Wbottom, I think 16x might involve a small amount of a rose-colored view from bjw, but not a whole lot. I think I have a good idea what his market is, and 16-20x is a plausible range.
help me on the math.
if 15X is the multiple where price settles, then each additional 1X is approximately 7% too much?
i.e. 18X would imply a potential loss of ~21% not counting transaction costs?
nada, totally understand. Could I email you offline? Obviously, I really value your insight, but no worries if you haven't got the time or inclination.

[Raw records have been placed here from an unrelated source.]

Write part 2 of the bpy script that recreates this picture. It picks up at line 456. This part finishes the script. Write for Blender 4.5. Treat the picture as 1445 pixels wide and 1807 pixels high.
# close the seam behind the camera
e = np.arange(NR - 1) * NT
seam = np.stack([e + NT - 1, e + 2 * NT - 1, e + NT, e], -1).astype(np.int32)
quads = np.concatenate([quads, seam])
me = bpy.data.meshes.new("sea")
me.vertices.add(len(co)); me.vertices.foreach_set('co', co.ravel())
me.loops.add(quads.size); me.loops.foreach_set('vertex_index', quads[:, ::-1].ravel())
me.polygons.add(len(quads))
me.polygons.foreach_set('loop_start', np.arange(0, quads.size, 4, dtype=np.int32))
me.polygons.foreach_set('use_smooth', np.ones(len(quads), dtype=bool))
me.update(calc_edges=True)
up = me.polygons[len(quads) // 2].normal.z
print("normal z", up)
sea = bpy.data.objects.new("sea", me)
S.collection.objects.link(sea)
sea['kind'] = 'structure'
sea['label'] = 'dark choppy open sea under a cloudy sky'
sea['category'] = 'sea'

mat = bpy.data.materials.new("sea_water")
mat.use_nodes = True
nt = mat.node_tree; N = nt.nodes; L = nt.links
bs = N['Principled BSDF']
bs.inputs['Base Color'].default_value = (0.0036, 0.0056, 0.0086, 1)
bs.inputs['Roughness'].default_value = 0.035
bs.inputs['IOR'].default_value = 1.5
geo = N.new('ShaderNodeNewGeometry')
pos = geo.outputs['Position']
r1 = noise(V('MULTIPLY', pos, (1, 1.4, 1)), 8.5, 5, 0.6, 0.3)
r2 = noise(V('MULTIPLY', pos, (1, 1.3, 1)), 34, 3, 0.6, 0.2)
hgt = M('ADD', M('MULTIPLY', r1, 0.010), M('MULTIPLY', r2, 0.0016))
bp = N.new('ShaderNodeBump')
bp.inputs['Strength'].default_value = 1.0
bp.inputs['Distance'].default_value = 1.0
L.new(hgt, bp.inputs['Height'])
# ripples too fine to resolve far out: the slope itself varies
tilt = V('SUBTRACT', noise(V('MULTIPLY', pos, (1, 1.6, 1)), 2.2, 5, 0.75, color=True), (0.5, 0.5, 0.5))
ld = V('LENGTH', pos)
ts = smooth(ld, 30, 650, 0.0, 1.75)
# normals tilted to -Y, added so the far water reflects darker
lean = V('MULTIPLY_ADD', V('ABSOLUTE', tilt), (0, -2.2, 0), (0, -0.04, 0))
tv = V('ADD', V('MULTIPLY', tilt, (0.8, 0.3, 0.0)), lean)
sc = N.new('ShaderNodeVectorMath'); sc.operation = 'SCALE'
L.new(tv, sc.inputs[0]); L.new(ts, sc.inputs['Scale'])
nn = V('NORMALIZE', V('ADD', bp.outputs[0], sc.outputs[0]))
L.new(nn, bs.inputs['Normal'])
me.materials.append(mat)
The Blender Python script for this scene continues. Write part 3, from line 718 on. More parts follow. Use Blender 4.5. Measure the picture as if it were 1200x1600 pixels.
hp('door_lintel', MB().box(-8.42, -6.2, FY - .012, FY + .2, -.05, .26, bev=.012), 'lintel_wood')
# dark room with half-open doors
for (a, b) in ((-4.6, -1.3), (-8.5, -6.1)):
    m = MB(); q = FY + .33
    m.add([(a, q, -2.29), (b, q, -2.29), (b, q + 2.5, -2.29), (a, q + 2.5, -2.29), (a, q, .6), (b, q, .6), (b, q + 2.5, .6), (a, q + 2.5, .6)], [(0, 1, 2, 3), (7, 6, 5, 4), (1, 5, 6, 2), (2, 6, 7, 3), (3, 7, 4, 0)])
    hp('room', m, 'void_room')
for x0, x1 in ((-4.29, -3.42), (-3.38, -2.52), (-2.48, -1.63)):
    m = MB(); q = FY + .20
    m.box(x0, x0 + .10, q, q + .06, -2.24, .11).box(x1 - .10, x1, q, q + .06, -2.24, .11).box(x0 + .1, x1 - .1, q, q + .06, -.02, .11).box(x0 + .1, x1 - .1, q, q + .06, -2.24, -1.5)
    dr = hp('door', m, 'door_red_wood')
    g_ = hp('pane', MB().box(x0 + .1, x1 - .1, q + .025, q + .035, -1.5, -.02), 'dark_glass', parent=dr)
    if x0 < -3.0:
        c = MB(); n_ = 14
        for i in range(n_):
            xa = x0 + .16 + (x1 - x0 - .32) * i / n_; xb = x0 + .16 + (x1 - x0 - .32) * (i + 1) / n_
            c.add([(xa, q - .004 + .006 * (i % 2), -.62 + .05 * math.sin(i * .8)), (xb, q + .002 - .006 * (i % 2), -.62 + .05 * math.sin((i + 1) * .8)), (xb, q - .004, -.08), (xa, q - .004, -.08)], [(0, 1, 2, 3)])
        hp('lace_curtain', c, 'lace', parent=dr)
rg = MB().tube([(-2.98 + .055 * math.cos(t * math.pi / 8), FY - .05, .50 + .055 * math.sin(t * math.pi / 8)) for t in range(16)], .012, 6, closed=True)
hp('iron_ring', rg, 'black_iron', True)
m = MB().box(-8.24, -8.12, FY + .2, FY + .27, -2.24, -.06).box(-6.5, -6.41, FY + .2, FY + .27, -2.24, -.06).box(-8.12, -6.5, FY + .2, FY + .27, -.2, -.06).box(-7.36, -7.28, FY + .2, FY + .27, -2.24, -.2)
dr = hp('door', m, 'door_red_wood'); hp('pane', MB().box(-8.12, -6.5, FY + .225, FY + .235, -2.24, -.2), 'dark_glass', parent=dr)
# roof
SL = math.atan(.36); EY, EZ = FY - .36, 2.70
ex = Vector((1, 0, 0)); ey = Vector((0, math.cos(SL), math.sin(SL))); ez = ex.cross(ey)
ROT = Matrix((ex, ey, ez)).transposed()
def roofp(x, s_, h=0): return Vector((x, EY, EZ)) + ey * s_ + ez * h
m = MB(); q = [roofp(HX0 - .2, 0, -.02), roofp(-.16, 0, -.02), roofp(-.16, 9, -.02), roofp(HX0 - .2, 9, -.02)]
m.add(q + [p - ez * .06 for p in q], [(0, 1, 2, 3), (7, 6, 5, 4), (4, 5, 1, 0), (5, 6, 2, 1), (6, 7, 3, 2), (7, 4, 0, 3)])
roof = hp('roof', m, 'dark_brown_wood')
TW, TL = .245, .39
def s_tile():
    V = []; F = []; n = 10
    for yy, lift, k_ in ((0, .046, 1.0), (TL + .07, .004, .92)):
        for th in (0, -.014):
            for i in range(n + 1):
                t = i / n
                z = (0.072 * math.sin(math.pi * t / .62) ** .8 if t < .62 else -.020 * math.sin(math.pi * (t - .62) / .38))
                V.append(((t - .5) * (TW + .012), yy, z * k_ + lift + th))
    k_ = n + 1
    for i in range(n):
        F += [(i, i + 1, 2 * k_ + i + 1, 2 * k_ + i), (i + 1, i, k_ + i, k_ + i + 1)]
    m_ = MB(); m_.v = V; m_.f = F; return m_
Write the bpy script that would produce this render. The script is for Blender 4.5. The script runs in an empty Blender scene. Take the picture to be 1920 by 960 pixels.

As for the 16, I don't know how rose-colored the view would be to you, but I've taken a slight discount from rental comps to determine the ratio. A fellow owner in my building recently rented his place on the first floor for more than I'm estimating, though he does have a small private outdoor space attached, which certainly adds value. I'll also mention that when I was negotiating, the developer was already in the black and more inclined to get a deal done at that point. That certainly helped my cause some.
It would imply a 16.6% difference. I think that is well within error bounds of determining a magic "rational" price. Once you start getting beyond 20x, that's when my "obviously stupid price" meter starts ringing. If you're buying at 18x, I'd be more worried about the "rational" price shifting from 15x to 12x from interest rates rising by 2%.